On the satellite thing, my main point is that you can’t rely on satellite data only. Radiosonde and surface (strictly speaking near surface, at least over land) data are important as cross checks. None of the systems are truly fit for the purpose of measurement of small temperature changes over long times. That’s not what they were designed to do. So saying one is superior to the others is wrong. They all have different flaws and disagreement between them should be expected.
Would you agree that UAH is superior to RSS in that the trend doesn’t have this big of a step?
Even if my first analysis method was right, it showed that UAH didn’t have the same magnitude error as RSS. After the step is removed, they are almost the same data.
Jeff,
Ignore my graph above. Somehow I copied UAH Tropics Land data when I wanted global. Not surprisingly, El Nino is bigger in the tropics. Here’s the graph using the correct data with an exponential smooth (alpha=0.2). I think there may well be more differences in cross calibration between satellites than just 1992, although that is clearly the biggest. The post 2002 difference looks particularly odd. That’s when AMSR-E went into service with an Advanced MSU with a lot more channels than the older satellites.
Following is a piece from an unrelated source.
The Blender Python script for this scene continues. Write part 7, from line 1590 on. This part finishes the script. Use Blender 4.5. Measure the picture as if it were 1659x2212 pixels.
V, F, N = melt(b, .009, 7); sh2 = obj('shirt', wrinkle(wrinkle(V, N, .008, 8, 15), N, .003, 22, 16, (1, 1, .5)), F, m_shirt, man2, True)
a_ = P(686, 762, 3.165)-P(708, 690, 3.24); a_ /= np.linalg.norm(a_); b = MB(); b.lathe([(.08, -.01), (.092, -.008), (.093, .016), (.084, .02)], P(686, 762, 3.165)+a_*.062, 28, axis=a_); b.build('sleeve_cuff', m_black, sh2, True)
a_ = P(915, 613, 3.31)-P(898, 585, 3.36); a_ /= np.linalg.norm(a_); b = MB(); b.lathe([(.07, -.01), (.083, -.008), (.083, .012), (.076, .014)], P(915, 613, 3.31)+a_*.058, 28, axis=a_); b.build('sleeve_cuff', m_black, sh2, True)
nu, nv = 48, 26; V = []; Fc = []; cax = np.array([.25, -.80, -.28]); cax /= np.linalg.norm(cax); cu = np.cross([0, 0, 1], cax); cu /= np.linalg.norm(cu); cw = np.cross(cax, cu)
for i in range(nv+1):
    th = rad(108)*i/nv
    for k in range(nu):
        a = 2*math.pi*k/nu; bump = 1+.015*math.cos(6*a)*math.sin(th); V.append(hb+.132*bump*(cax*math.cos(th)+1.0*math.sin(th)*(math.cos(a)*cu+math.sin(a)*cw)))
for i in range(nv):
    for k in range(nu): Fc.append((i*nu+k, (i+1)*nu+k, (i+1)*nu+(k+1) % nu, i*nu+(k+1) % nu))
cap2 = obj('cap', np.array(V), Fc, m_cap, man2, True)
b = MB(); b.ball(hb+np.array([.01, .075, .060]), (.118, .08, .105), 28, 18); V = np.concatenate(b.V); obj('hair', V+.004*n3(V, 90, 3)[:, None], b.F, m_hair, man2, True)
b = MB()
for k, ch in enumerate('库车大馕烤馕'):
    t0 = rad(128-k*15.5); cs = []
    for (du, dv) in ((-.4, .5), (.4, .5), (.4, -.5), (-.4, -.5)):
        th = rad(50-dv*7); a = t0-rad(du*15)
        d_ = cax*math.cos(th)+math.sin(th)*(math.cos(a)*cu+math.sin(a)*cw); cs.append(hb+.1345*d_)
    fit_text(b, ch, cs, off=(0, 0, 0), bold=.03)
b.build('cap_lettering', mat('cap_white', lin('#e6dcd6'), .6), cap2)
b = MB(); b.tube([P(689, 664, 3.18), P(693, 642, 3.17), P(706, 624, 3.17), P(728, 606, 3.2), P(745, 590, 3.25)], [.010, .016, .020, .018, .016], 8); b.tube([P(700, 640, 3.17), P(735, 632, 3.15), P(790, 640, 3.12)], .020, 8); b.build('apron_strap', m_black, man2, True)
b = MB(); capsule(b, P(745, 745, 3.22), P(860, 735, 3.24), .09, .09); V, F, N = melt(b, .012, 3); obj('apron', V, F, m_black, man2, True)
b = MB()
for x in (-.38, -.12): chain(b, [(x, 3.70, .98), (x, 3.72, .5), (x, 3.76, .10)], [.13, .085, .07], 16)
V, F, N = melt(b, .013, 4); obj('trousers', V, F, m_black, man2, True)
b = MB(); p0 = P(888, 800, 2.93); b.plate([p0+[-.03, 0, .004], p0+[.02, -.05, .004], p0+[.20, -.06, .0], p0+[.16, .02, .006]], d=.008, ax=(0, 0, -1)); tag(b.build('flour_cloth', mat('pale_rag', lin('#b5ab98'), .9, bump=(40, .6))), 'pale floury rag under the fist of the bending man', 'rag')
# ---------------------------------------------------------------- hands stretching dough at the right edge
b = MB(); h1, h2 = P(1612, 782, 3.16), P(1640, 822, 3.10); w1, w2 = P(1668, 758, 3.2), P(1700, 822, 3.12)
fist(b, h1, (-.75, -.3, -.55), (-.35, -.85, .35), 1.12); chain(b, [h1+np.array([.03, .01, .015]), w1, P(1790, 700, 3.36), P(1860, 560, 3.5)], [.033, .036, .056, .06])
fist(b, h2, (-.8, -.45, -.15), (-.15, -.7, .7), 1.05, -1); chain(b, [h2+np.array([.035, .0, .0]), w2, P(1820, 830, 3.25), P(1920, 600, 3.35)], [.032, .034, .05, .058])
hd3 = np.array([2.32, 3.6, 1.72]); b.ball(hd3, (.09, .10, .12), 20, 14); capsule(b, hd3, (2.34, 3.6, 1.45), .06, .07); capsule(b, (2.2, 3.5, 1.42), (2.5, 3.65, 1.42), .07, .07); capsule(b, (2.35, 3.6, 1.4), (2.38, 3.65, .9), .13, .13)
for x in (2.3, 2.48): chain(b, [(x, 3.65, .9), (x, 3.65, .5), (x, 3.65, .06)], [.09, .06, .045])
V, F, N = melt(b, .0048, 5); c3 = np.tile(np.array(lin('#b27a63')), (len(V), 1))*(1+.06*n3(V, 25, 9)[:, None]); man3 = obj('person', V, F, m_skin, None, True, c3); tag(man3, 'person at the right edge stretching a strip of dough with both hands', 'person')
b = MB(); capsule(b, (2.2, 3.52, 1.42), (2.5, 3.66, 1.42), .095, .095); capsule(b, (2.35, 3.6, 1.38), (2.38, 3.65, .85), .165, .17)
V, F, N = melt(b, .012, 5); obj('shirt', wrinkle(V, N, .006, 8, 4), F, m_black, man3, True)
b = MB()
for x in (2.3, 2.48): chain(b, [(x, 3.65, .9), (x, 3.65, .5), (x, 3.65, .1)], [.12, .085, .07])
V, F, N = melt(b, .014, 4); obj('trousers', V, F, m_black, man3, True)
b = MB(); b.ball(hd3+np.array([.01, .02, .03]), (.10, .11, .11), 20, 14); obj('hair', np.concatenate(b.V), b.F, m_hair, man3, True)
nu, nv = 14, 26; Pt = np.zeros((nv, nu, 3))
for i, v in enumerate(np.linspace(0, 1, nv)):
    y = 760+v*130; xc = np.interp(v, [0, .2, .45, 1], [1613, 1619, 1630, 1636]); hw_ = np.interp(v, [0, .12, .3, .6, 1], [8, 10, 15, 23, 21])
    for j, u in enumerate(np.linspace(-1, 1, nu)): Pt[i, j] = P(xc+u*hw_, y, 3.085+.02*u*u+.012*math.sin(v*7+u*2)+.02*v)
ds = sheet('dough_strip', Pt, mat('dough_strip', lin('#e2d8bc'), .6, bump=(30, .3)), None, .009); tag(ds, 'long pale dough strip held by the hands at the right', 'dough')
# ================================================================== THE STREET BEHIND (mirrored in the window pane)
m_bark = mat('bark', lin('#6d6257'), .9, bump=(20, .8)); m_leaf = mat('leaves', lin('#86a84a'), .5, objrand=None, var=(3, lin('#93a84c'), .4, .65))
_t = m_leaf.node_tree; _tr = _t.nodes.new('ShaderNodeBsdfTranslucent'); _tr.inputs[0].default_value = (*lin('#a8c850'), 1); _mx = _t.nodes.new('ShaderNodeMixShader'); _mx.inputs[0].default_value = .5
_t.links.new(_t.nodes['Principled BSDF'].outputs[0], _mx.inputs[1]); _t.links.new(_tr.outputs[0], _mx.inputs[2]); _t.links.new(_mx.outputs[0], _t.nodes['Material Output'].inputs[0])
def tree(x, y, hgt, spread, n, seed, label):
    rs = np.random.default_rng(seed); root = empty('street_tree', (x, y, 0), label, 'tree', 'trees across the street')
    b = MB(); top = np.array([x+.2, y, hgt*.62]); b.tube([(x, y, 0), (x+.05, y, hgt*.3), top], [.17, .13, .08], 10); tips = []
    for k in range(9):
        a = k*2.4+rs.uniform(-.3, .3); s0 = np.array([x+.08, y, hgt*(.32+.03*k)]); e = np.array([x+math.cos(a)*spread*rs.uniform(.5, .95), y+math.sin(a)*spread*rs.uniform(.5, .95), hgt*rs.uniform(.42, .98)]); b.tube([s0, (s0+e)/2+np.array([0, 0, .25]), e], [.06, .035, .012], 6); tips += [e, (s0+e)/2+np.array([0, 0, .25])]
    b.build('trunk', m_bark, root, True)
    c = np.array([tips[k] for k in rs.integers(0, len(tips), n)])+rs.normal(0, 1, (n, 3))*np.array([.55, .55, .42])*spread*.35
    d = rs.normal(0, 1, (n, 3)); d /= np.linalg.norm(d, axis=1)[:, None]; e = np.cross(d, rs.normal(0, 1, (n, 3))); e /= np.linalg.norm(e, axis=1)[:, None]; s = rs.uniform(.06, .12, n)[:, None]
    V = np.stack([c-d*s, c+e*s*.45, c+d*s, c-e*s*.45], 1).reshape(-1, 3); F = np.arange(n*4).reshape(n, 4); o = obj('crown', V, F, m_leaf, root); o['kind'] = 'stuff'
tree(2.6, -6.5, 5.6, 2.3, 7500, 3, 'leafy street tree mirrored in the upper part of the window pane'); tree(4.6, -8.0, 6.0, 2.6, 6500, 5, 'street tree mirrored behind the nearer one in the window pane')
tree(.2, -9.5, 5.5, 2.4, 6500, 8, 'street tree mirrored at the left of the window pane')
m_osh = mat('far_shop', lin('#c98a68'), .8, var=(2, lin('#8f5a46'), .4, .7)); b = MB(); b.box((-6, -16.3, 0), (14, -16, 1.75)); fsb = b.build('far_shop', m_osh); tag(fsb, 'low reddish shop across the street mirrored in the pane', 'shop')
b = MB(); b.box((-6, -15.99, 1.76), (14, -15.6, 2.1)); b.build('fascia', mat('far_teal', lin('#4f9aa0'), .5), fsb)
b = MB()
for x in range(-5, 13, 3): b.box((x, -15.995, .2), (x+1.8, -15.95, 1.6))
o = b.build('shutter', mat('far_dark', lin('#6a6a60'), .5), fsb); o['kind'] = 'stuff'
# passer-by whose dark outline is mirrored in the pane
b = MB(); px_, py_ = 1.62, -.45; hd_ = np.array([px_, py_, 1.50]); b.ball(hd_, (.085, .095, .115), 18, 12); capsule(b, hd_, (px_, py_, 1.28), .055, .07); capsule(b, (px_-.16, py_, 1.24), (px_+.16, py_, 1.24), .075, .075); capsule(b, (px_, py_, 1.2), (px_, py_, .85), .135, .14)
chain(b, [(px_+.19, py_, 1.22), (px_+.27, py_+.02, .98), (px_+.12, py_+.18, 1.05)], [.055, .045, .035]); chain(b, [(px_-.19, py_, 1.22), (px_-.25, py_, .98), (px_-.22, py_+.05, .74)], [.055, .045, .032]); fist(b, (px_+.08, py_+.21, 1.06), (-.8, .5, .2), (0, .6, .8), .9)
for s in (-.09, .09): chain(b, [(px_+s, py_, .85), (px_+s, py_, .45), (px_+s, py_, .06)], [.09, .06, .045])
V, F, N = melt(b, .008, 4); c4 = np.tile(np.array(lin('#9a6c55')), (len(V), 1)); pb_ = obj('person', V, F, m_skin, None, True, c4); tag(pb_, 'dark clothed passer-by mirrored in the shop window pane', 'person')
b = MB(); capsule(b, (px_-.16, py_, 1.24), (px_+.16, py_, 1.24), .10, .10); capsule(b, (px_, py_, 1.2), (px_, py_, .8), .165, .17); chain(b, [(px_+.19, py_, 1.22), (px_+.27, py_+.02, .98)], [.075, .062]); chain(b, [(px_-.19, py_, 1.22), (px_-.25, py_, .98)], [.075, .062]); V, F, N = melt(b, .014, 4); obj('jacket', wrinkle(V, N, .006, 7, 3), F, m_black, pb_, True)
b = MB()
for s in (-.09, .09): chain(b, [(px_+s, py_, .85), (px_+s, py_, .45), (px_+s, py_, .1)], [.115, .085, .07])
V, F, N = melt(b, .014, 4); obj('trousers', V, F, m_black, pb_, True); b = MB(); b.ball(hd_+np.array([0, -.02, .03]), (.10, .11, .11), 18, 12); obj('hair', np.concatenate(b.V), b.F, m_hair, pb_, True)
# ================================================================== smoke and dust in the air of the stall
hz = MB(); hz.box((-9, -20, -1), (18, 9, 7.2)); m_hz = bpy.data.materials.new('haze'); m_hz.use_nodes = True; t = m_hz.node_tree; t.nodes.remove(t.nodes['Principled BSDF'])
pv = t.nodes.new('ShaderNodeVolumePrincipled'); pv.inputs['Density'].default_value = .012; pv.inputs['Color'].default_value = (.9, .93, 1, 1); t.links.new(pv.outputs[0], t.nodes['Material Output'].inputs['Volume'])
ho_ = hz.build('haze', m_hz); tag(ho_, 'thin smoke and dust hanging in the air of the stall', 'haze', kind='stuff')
If forced to pick, I would go with UAH. As I said about the Cryosphere Today seasonal Arctic ice extent data, step changes bother me a lot.
Jeff,
Out of curiosity I plotted some of the regional data differences, specifically NH, SH and Tropics (0 to 82.5, -70 to 0, and -20 to 20 in RSS) land and ocean. The step change in 1992 barely shows up in the NH and Tropics data but is obvious in the SH data. So logically, the big effect should be in the SoExt data (-70 to -20). Yes and no. There is a feature in 1992, but the behavior before and after is not constant. The difference between RSS and UAH appears to be far more complex than a simple step change.